Friday, 26 February 2010

Not very much going on

It's been nearly three weeks of sniffs and sneezes, a time when energy has to be mustered to just get through the working day and get home to collapse in a sorry heap. Not much of anything has been done, but an effort has to be made this weekend to prepare the house for a celebration next week. The eldest daughter will be 21 and she will come home from university to share a family meal with grandparents, aunt, uncle and little cousins. Unfortunately daughter number two will be absent, on a college trip to London to visit the BBC and the Houses of Parliament, so not something she can miss really. I'm sure her big sister will save some cake for her!

I have started the fleece, it spins nicely but I really need alot of practice so it's fortunate that it was so cheap.

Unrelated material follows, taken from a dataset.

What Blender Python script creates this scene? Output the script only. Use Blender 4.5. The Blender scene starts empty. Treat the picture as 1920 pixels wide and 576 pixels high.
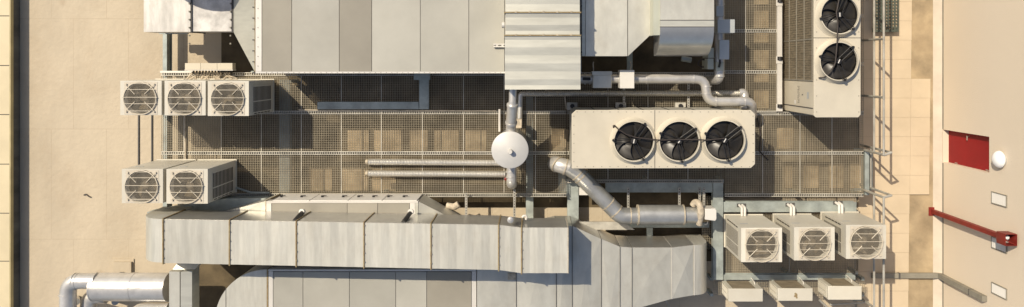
import bpy, math, random
from mathutils import Vector, Matrix
R = random.Random(7)
sc = bpy.context.scene
COL = sc.collection
H, F, CX, CY = 21.0, 1400.0, 1000.0, 122.0     # flying height, focal length and nadir of the photograph
def X(px, z): return (px - CX) * (H - z) / F
def Y(py, z): return -(py - CY) * (H - z) / F
def W(px, py, z): return Vector((X(px, z), Y(py, z), z))

# ------------------------------------------------------------------ materials
def mat(name, col, rough=.6, metal=0., var=.12, scale=1.5, stretch=(1, 1, 1), col2=None, bump=0., bscale=3.,
        dirt=0., dirtcol=(.12, .09, .06), spots=0., spotscale=6., coat=0., noseed=False):
    m = bpy.data.materials.new(name); m.use_nodes = True
    nt = m.node_tree; N = nt.nodes; L = nt.links
    b = N['Principled BSDF']
    b.inputs['Roughness'].default_value = rough; b.inputs['Metallic'].default_value = metal
    if coat: b.inputs['Coat Weight'].default_value = coat
    tc = N.new('ShaderNodeTexCoord'); oi = N.new('ShaderNodeObjectInfo')
    mp = N.new('ShaderNodeMapping'); mp.inputs['Scale'].default_value = stretch
    add = N.new('ShaderNodeVectorMath'); add.operation = 'ADD'
    sclv = N.new('ShaderNodeVectorMath'); sclv.operation = 'SCALE'; sclv.inputs['Scale'].default_value = 0. if noseed else 37.
    cmb = N.new('ShaderNodeCombineXYZ')
    for i in range(3): L.new(oi.outputs['Random'], cmb.inputs[i])
    L.new(cmb.outputs[0], sclv.inputs[0]); L.new(tc.outputs['Object'], add.inputs[0]); L.new(sclv.outputs[0], add.inputs[1])
    L.new(add.outputs[0], mp.inputs['Vector'])
    n = N.new('ShaderNodeTexNoise'); n.inputs['Scale'].default_value = scale; n.inputs['Detail'].default_value = 5.; n.inputs['Roughness'].default_value = .6
    L.new(mp.outputs[0], n.inputs['Vector'])
    cr = N.new('ShaderNodeValToRGB')
    c2 = col2 or tuple(c * (1 - 2.2 * var) for c in col)
    cr.color_ramp.elements[0].position = .32; cr.color_ramp.elements[1].position = .68
    cr.color_ramp.elements[0].color = (*c2, 1); cr.color_ramp.elements[1].color = (*[min(1, c * (1 + .35 * var)) for c in col], 1)
    L.new(n.outputs['Fac'], cr.inputs['Fac']); last = cr.outputs['Color']
    if dirt:
        n2 = N.new('ShaderNodeTexNoise'); n2.inputs['Scale'].default_value = scale * .6; n2.inputs['Detail'].default_value = 8.; n2.inputs['Roughness'].default_value = .72
        L.new(add.outputs[0], n2.inputs['Vector'])
        r2 = N.new('ShaderNodeMapRange'); r2.inputs[1].default_value = .5; r2.inputs[2].default_value = .75; r2.inputs[3].default_value = 0; r2.inputs[4].default_value = dirt
        L.new(n2.outputs['Fac'], r2.inputs[0])
        mx = N.new('ShaderNodeMixRGB'); mx.inputs[2].default_value = (*dirtcol, 1)
        L.new(r2.outputs[0], mx.inputs[0]); L.new(last, mx.inputs[1]); last = mx.outputs[0]
    if spots:
        v = N.new('ShaderNodeTexVoronoi'); v.inputs['Scale'].default_value = spotscale
        L.new(add.outputs[0], v.inputs['Vector'])
        r3 = N.new('ShaderNodeMapRange'); r3.inputs[1].default_value = .04; r3.inputs[2].default_value = .11; r3.inputs[3].default_value = spots; r3.inputs[4].default_value = 0
        L.new(v.outputs['Distance'], r3.inputs[0])
        mx = N.new('ShaderNodeMixRGB'); mx.inputs[2].default_value = (*dirtcol, 1)
        L.new(r3.outputs[0], mx.inputs[0]); L.new(last, mx.inputs[1]); last = mx.outputs[0]
    if name.startswith(('galvanised_s', 'ahu_roof', 'unit_enamel', 'weathered')):      # sheet to sheet tone differences
        rm = N.new('ShaderNodeMapRange'); rm.inputs[3].default_value = .86; rm.inputs[4].default_value = 1.06
        L.new(oi.outputs['Random'], rm.inputs[0])
        hv = N.new('ShaderNodeHueSaturation'); L.new(rm.outputs[0], hv.inputs['Value']); L.new(last, hv.inputs['Color']); last = hv.outputs[0]
    L.new(last, b.inputs['Base Color'])
    if bump:
        nb = N.new('ShaderNodeTexNoise'); nb.inputs['Scale'].default_value = bscale; nb.inputs['Detail'].default_value = 3.
        L.new(add.outputs[0], nb.inputs['Vector'])
        bp = N.new('ShaderNodeBump'); bp.inputs['Strength'].default_value = bump; bp.inputs['Distance'].default_value = .1
        L.new(nb.outputs['Fac'], bp.inputs['Height']); L.new(bp.outputs[0], b.inputs['Normal'])
    return m
M = {}
M['floor'] = mat('roof_membrane', (.535, .452, .328), .85, var=.06, scale=.9, stretch=(1, .45, 1), dirt=.55, dirtcol=(.41, .32, .215), spots=.5, spotscale=.8, bump=.15, bscale=9, noseed=True)
M['gutter'] = mat('stained_screed', (.46, .355, .22), .85, var=.22, scale=1.1, dirt=.5, dirtcol=(.30, .21, .12), noseed=True)
M['wall'] = mat('wall_render', (.72, .62, .485), .9, var=.02, scale=.3, bump=.12, bscale=30, noseed=True)
M['cove'] = mat('pale_cove', (.60, .52, .415), .8, var=.08)
M['paver'] = mat('paver', (.60, .49, .345), .9, var=.05, scale=1.3, dirt=.15, dirtcol=(.42, .32, .2))
M['joint'] = mat('paver_joint', (.42, .335, .23), .95)
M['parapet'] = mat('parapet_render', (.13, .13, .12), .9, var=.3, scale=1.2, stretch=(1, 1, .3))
M['coping'] = mat('coping_metal', (.66, .56, .36), .5, var=.05)
M['copingedge'] = mat('coping_edge', (.50, .42, .22), .5)
M['galv'] = mat('galvanised_sheet', (.67, .65, .56), .42, .5, var=.07, scale=3.2, stretch=(1, .5, 1), bump=.06, bscale=1.1, dirt=.34, dirtcol=(.47, .41, .32))
M['elbowmetal'] = mat('bright_bent_sheet', (.60, .59, .55), .30, .75, var=.06, scale=3, bump=.04, bscale=2)
M['galvx'] = mat('galvanised_streaks_across', (.635, .615, .53), .45, .4, var=.08, scale=2.2, stretch=(3.5, .5, .5), bump=.05, bscale=1.2, dirt=.34, dirtcol=(.46, .40, .31))
M['galvy'] = mat('galvanised_streaks_along', (.625, .615, .53), .42, .45, var=.07, scale=2.2, stretch=(.5, 3., .5), bump=.06, bscale=1.2)
M['galvrust'] = mat('galvanised_rusty', (.58, .56, .52), .5, .3, var=.14, scale=2.2, stretch=(2.5, .6, 1), dirt=.6, dirtcol=(.33, .24, .17))
M['blotch'] = mat('weathered_zinc', (.58, .56, .53), .5, .3, var=.2, scale=3, dirt=.5, dirtcol=(.38, .34, .29))
M['panel'] = mat('ahu_roof_panel', (.415, .40, .345), .65, .0, var=.07, scale=.8, dirt=.25, dirtcol=(.36, .33, .26))
M['panel_b'] = mat('ahu_roof_panel_dull', (.315, .29, .235), .65, .0, var=.07, scale=.8, dirt=.25, dirtcol=(.3, .27, .21))
M['panel_c'] = mat('ahu_roof_panel_pale', (.445, .43, .37), .65, .0, var=.06, scale=.8, dirt=.2, dirtcol=(.42, .39, .31))
M['ahuside'] = mat('ahu_side_sheet', (.55, .53, .48), .6, .1)
M['trim'] = mat('white_aluminium_trim', (.66, .63, .57), .45, .1, var=.06)
M['sealant'] = mat('rusty_flange', (.20, .13, .06), .8, var=.35, scale=9, col2=(.33, .27, .15))
M['seam'] = mat('dark_seam', (.09, .085, .08), .8)
M['white'] = mat('cream_paint', (.60, .545, .43), .45, var=.05, scale=1.2, dirt=.12, dirtcol=(.5, .42, .3))
M['unitwhite'] = mat('unit_enamel', (.68, .64, .535), .45, var=.05, scale=1.2, dirt=.35, dirtcol=(.50, .43, .31))
M['collar'] = mat('collar_sheet', (.58, .52, .42), .5, var=.06)
M['lid'] = mat('painted_lid', (.575, .565, .535), .5, .1, var=.05)
M['whiter'] = mat('white_paint', (.72, .69, .63), .4, var=.03)
M['guard'] = mat('guard_wire', (.60, .53, .41), .5)
M['cavity'] = mat('dark_cavity', (.045, .032, .018), .8, var=.3, scale=5)
M['coil'] = mat('coil_fins', (.27, .225, .155), .7, .2, var=.2, scale=4, stretch=(1, 6, 1))
M['fanblade'] = mat('black_blade', (.034, .029, .022), .38, var=.3)
M['beigeblade'] = mat('beige_blade', (.13, .098, .055), .5, var=.1)
M['black'] = mat('black_plastic', (.018, .017, .017), .5)
M['cable'] = mat('black_cable', (.04, .03, .025), .6)
M['palecable'] = mat('pale_insulation', (.62, .53, .40), .8, var=.2, scale=9)
M['alu'] = mat('aluminium_cladding', (.68, .655, .61), .34, .5, var=.10, scale=3, bump=.10, bscale=4, dirt=.25, dirtcol=(.42, .37, .28))
M['ducttube'] = mat('spiral_duct', (.60, .595, .555), .34, .65, var=.12, scale=2.5, bump=.08, bscale=3)
M['flex'] = mat('ribbed_flex', (.72, .69, .62), .36, .6, var=.06, scale=4)
M['band'] = mat('joint_band', (.58, .50, .37), .6, .2, var=.2, scale=8)
M['beam'] = mat('galvanised_beam', (.43, .475, .445), .55, .3, var=.18, scale=2.5, dirt=.25, dirtcol=(.24, .22, .17))
M['grate'] = mat('grating_steel', (.42, .365, .265), .6, .25, var=.15, scale=2)
M['channel'] = mat('channel_steel', (.58, .55, .47), .55, .3, var=.15, scale=3)
M['greengrate'] = mat('green_grating', (.10, .115, .09), .7, .1, var=.2)
M['rail'] = mat('rail_steel', (.50, .475, .41), .5, .35, var=.15, scale=3)
M['red'] = mat('red_paint', (.29, .004, .006), .7, var=.08, scale=1.5)
M['redpost'] = mat('red_oxide_paint', (.24, .022, .014), .55, var=.15, scale=4)
M['globe'] = mat('opal_glass', (.86, .86, .85), .25, var=.01)
M['trunking'] = mat('grey_trunking', (.27, .25, .20), .7, var=.12, scale=3)
M['green'] = mat('pale_green_case', (.46, .47, .38), .5, var=.06)
M['greybox'] = mat('grey_actuator_case', (.46, .48, .47), .5, .1, var=.05)
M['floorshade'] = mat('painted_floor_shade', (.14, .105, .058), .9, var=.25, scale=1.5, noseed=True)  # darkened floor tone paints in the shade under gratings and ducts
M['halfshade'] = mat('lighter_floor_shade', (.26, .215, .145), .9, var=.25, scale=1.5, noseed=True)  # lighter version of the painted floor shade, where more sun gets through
M['sunpatch'] = mat('sunlit_floor_patch', (.56, .43, .265), .9, var=.2, scale=3, dirt=.3, dirtcol=(.3, .2, .11))  # pale tone paints sunlit floor glimpsed through the grating
M['concrete'] = mat('building_concrete', (.35, .33, .3), .9)
M['ground'] = mat('asphalt', (.05, .05, .05), .9)
# roof: welded sheet seams across the membrane
def seams(m, sx, sy, width, colr, off=(0, 0)):
    nt = m.node_tree; N = nt.nodes; L = nt.links; b = N['Principled BSDF']
    src = b.inputs['Base Color'].links[0].from_socket
    tc = N.new('ShaderNodeTexCoord'); mp = N.new('ShaderNodeMapping'); mp.inputs['Location'].default_value = (off[0], off[1], 0)
    L.new(tc.outputs['Object'], mp.inputs[0])
    nz = N.new('ShaderNodeTexNoise'); nz.inputs['Scale'].default_value = .7
    L.new(tc.outputs['Object'], nz.inputs['Vector'])
    br = N.new('ShaderNodeTexBrick'); br.offset = .4; br.inputs['Scale'].default_value = 1.
    br.inputs['Brick Width'].default_value = sx; br.inputs['Row Height'].default_value = sy; br.inputs['Mortar Size'].default_value = width
    br.inputs['Mortar Smooth'].default_value = .9
    L.new(mp.outputs[0], br.inputs['Vector'])
    mu = N.new('ShaderNodeMath'); mu.operation = 'MULTIPLY'
    L.new(br.outputs['Fac'], mu.inputs[0]); L.new(nz.outputs['Fac'], mu.inputs[1])
    mx = N.new('ShaderNodeMixRGB'); mx.inputs[2].default_value = (*colr, 1)
    L.new(mu.outputs[0], mx.inputs[0]); L.new(src, mx.inputs[1]); L.new(mx.outputs[0], b.inputs['Base Color'])
seams(M['floor'], 1.55, 3.1, .014, (.39, .31, .215), (.35, .2))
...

I bought some gorgeously soft wool 'Hug' which knitted up extremely quickly into a nice chunky jumper for me. I tried to take a decent photo but the light was not helpful. The balls were on sale for 69p each so I am very pleased with the result.

Saturday, 6 February 2010

Split Ply Braiding - having a play

Last Sunday my friend Cath and I went to a workshop on Split Ply Braiding. I didn't know what to expect but had an enjoyable day sat around a table of like minded ladies, having a play with threads, learning how to make cord (lots of winding a contraption - aptly called a 'Cord Winder'!) and coming home with some samples of braiding, which I will make into key fobs.

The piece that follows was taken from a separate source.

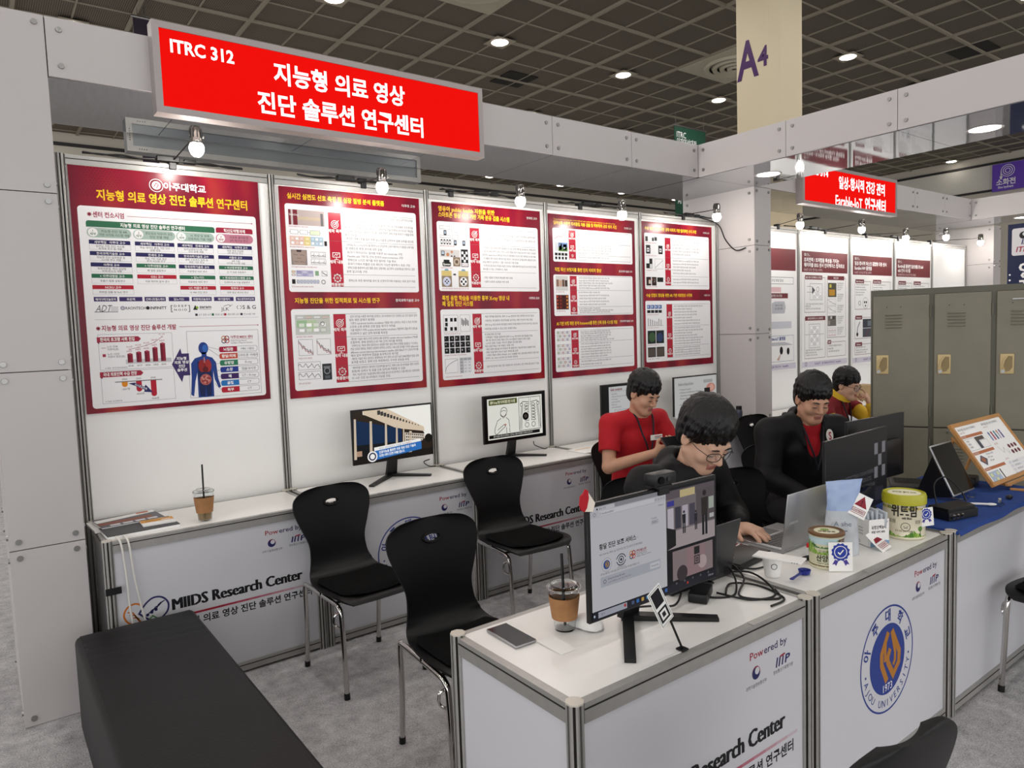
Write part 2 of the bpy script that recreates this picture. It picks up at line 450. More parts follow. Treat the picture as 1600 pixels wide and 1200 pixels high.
# air diffusers and dark grilles
M_diff = mat('diffuser_cream', 'b8b39f', 0.5)
def diffuser(x, y, label):
    t = thing('air_diffuser', label, 'air vent', (x, y, CEIL-0.032))
    a = MB(); a.box((-0.6, -0.6, -0.01), (0.6, 0.6, 0), M_diff); a.obj('plate', t)
    for k, r in enumerate((0.46, 0.34, 0.23, 0.12)):
        b = MB(); b.lathe([(r, -0.012), (r-0.02, -0.05-0.012*k), (r-0.085, -0.03-0.012*k), (r-0.06, -0.014)], M_diff, 36); b.obj('cone', t)
    c = MB(); c.lathe([(0.0, -0.0115), (0.42, -0.0115)], M_blk, 36); c.obj('opening', t)
diffuser(9.33, 2.92, 'round white air diffuser half hidden by the column marked A4')
diffuser(4.5, 2.90, 'square cream air diffuser plate at the top edge above the red sign')
M_grl = mat('dark_grille', '1c1a18', 0.7)
for x, y, lab in ((6.83, 5.27, 'small dark square grille in the ceiling right above the red sign end'), (12.05, 0.62, 'dark grille in the ceiling right of the column'), (13.0, 7.2, 'dark ceiling patch just left of the column')):
    g = MB(); g.box((x-0.28, y-0.28, CEIL-0.012), (x+0.28, y+0.28, CEIL-0.004), M_grl); tag(g.obj('ceiling_grille'), lab, 'air vent')
# far hall walls
mb = MB(); mb.box((-14, 12, 0), (20.7, 12.2, CEIL), M_hall)
for z in (4.75, 5.42): mb.box((-14, 11.96, z-0.03), (20.6, 12.0, z+0.03), M_halld)
struct(mb, 'wall_far')
mb = MB(); mb.box((20.6, -16, 0), (20.8, 12, CEIL), M_hall)
M_mesh = mat('acoustic_panel_white', 'd9d6cc', 0.7, nz=(90, 0.1))
mb.box((20.56, -16, 4.78), (20.6, 12, 5.38), M_mesh)
for z in (4.75, 5.42): mb.box((20.54, -16, z-0.025), (20.6, 12, z+0.025), M_halld)
struct(mb, 'wall_right')
# column with the marking A4
mb = MB()
cx0, cy1, cw, ch = 6.86, 1.12, 0.50, 0.085
pl = [(cx0, cy1), (cx0, cy1-cw+ch), (cx0+ch, cy1-cw), (cx0+cw+0.02, cy1-cw), (cx0+cw+0.02, cy1)]
mb.prism(pl, 0, CEIL, M_colm)
vi = ink('4a2a5c')
p = Pr(mb, (cx0-0.002, cy1, 4.40), (0, -1, 0), (0, 0, -1), (-1, 0, 0))
p.text('A', 0.005, 0, 0.58, vi, 1, bold=0.035, w=0.285); p.text('4', 0.275, -0.07, 0.30, vi, 1, bold=0.03, w=0.135)
struct(mb, 'trim_1')

# ---------------------------------------------------------------- partition walls of the booths
def partition(x_posts, name, z1=2.541, first=True):
    mb = MB()
    for a, b in zip(x_posts[:-1], x_posts[1:]):
        mb.box((a+0.018, 0.004, 0.04), (b-0.018, 0.012, z1-0.03), M_wall)
        mb.box((a+0.02, -0.008, z1-0.047), (b-0.02, 0.024, z1), M_alu)
        mb.box((a+0.02, -0.009, z1-0.021), (b-0.02, -0.0078, z1-0.017), M_alud)
        mb.box((a+0.02, -0.008, 0), (b-0.02, 0.024, 0.04), M_alu)
    for x in x_posts: post(mb, x, 0.008, 0, z1+0.004, cap=False)
    return struct(mb, name)
P0 = 0.99
partition([0.008]+[P0*k+0.012 for k in range(1, 5)]+[4.962], 'wall_back')
partition([5.27, 6.263, 7.26, 8.262, 9.256, 10.266], 'wall_back_neighbour')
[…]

Very basically it is a braiding technique using plied cords (often 4-ply) which actually go through each other. It is a traditional method for making camel girths, harnesses and similar items in India, but it has evolved into a craft technique that can also be used to create three- dimensional structures like hats, and belts and jewelery. A small tool, not unlike a latch hook for rugmaking, called a Grip Fid, is used to push through the threads in a way that braids a pattern.

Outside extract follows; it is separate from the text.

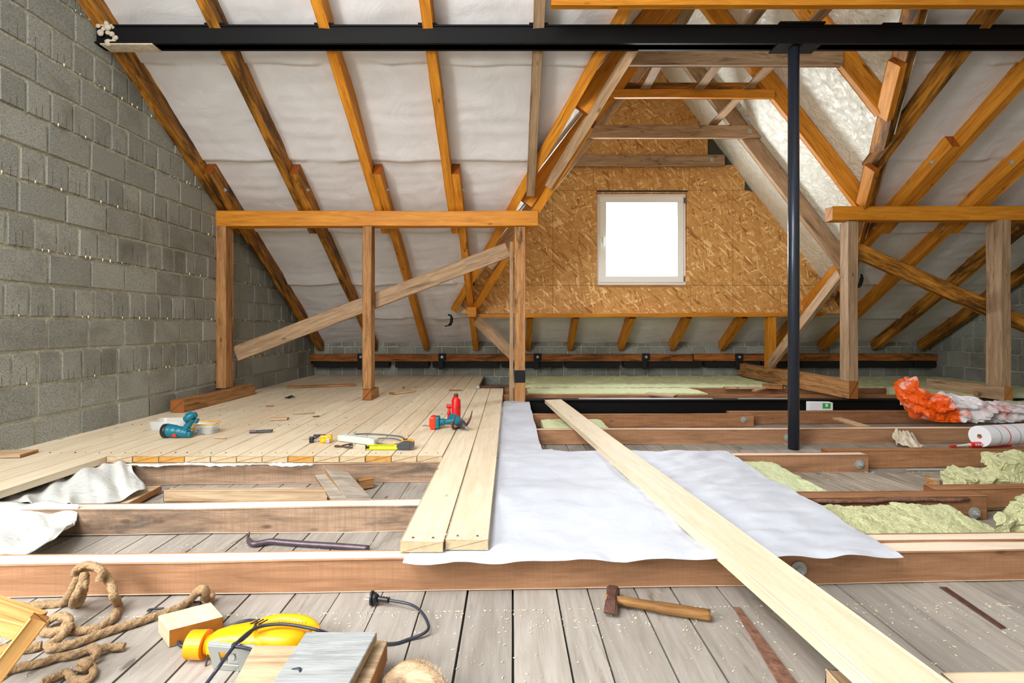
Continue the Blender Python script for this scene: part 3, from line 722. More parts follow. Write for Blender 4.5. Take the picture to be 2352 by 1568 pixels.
# gable beam, wall plate, eaves
beam('gable_beam', (pt(1075, 0, 6.3).x, 6.34, CZ+0.125), (pt(1895, 0, 6.3).x, 6.34, CZ+0.145), 0.12, 0.05, M['purlin'], 'orange beam along the bottom of the strand board gable', 'beam')
beam('packing_block', (pt(1074, 0, 6.2).x, 6.22, CZ+0.17), (pt(1094, 0, 6.2).x, 6.22, CZ+0.17), 0.12, 0.12, M['purlin'], 'pale square block at the left end of the gable beam', 'block')
wp = beam('wall_plate', (-2.84, 7.16, CZ-0.455), (2.6, 7.16, CZ-0.455), 0.12, 0.10, M['plate'], 'dark orange wall plate along the eaves, left length', 'wall plate', 'wall plates')
wp2 = beam('wall_plate', (2.62, 7.17, CZ-0.45), (6.1, 7.17, CZ-0.45), 0.12, 0.10, M['plate'], 'dark wall plate along the eaves, right length', 'wall plate', 'wall plates')
bm = bmesh.new()
x = -2.84; rr = random.Random(2)
while x < 6.1:
    w = rr.uniform(0.5, 1.2); x2 = min(6.1, x+w); a_box(bm, ((x+x2)/2, 7.2, CZ-0.55), (x2-x-rr.uniform(0.0, 0.1), 0.13, 0.09+rr.uniform(-0.01, 0.01)), bev=0.004); x = x2
tag(mkobj('bitumen_strip', bm, M['bitumen']), 'black bitumen strip under the wall plate along the eaves', 'strip')
for px, lab in ((828, 'black anchor strap on the wall plate behind the middle left post'), (1015, 'black anchor strap on the wall plate behind the long brace'), (1235, 'black anchor strap just right of the taped post'), (1485, 'black anchor strap below the window'), (1700, 'black anchor strap left of the short back post')):
    X = pt(px, 0, 7.05).x; t = thing('anchor_strap', lab, 'anchor', (X, 7.085, CZ-0.5), 0, 'anchor straps on the wall plate')
    bm = bmesh.new(); a_box(bm, (0, 0, 0.06), (0.11, 0.02, 0.10), bev=0.01); a_box(bm, (-0.015, -0.005, -0.05), (0.07, 0.02, 0.13), bev=0.01); mkobj('strap', bm, M['bitumen'], t)
    bm = bmesh.new(); a_cyl(bm, (0, 0, 0.06), (0, -0.03, 0.06), 0.02, 0.018, 14); a_cyl(bm, (0, -0.03, 0.06), (0, -0.05, 0.06), 0.009, seg=8); mkobj('bolt', bm, M['zinc'], t)
# black tears taped on the membrane
for i, (x, y, h, lab) in enumerate(((1030, 735, 0.2, 'black torn felt flap on the roof membrane left of the gable'), (1978, 645, 0.17, 'black felt strip on the membrane behind the first right post'))):
    D = (4.216)/( (VY-y)/F+0.6348); p = V3(((x-VX)/F*D, D, rh(D)+0.07))
    bm = bmesh.new(); a_tube(bm, catmull([p, p+V3((0.03, 0.03, -0.02))*h*6, p+V3((0.02, 0.06, -0.12)), p+V3((-0.06, 0.09, -0.15))], 5), [0.012]*6+[0.02]*6+[0.008]*4, 6); tag(mkobj('felt_flap', bm, M['bitumen']), lab, 'felt', 'felt flaps on the membrane')

# ================================================================ STEEL
SD = 3.43
st = thing('steel_beam', 'black steel beam spanning the attic just under the roof', 'steel beam', (1.6, SD+0.04, CZ+1.93))
bm = bmesh.new()
a_box(bm, (0, 0.0, 0.065), (8.93, 0.07, 0.13), bev=0.005); a_box(bm, (0, 0, 0.006), (8.93, 0.105, 0.012), bev=0.003); a_box(bm, (0, 0, 0.126), (8.93, 0.09, 0.012), bev=0.003)
mkobj('web', bm, M['steel'], st)
bm = bmesh.new()
a_box(bm, (0.4, 0, 0.138), (0.31, 0.12, 0.012)); a_box(bm, (0.38, 0, -0.006), (0.3, 0.13, 0.010))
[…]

The samples on the left are mine, and the other picture shows Caths. I was quite pleased but it won't be a craft that I will pursue, Cath on the other hand was much taken with it and bought supplies to continue at home. The expert was a very nice lady called Julie Hedges.

We all brought something for lunch so that was nice as well, my contribution was Lemon Cheesecake. Isn't it good to spend some time fiddling, experimenting with colour, learning something new and satisfying that need to 'play'? Even if it means that the ironing didn't get done at the weekend!!